Wednesday 30 August 2017

We don't know how lucky we are in New Zealand: craft beer edition

Today's installment of The Outside of the Asylum covers some of the things in Manitoba that might have driven you to drink, and the barriers there to getting a decent drink.
Americans could get beer from other parts of Canada more easily than Manitobans.

Other regulations made it near impossible for craft breweries to emerge. Half Pints led the charge for craft brewing in Manitoba. When they wanted to expand their home-based brewery to a more commercial size, they phoned the provincial regulator, who just laughed and hung up.

Manitoba has been liberalising its rules since 2013, but the rules are still archaic and complicated by New Zealand standards. The rules are such a mess that the Manitoba government has had to consider subsidising small brewers to get the industry going. Ronald Reagan’s quip about government sums up Manitoba rather well: “If it moves, tax it. If it keeps moving, regulate it. And if it stops moving, subsidise it.”
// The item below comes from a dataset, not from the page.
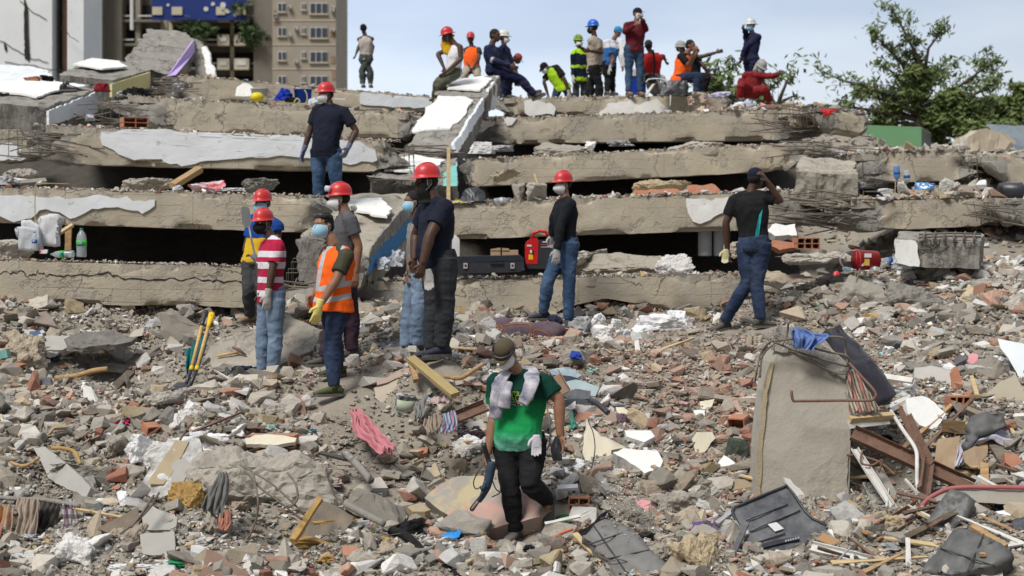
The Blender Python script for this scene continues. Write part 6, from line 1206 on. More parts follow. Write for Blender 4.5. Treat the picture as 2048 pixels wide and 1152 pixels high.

New Zealand’s regime, by comparison, is pretty sane. But keeping it that way requires vigilance.
A lot of the piece is on how great it is that it's easy to go from home brewing - or even home distillation (legal here) - into commercial distribution. Because it's easy, there's a great craft beer scene, with new brewers and distillers turning up faster than I can keep track.

It was a bit funny then that, over on The Spinoff's Facebook comments, somebody reckoned I was giving a Lion Breweries line.

The standard bootleggers and baptists model says that the big guys should want systems that lock up the whole market for a couple of big players and make it impossible for new entrants, while making it look like the regulation is done for reasons other than turning the industry into a cozy cartel.

New Zealand's system keeps all the players on their toes. It is worryingly easy to imagine an alternative where the big players strike an implicit deal with the Sellman-types to put strong restrictions on where things can be sold (knowing that it won't do much to sales) and restrictions on distribution and production that lock up a (slightly) smaller market for two big players.

I love that I live in a country where businesses learned in the 80s that the only winning move in that kind of game is not to play.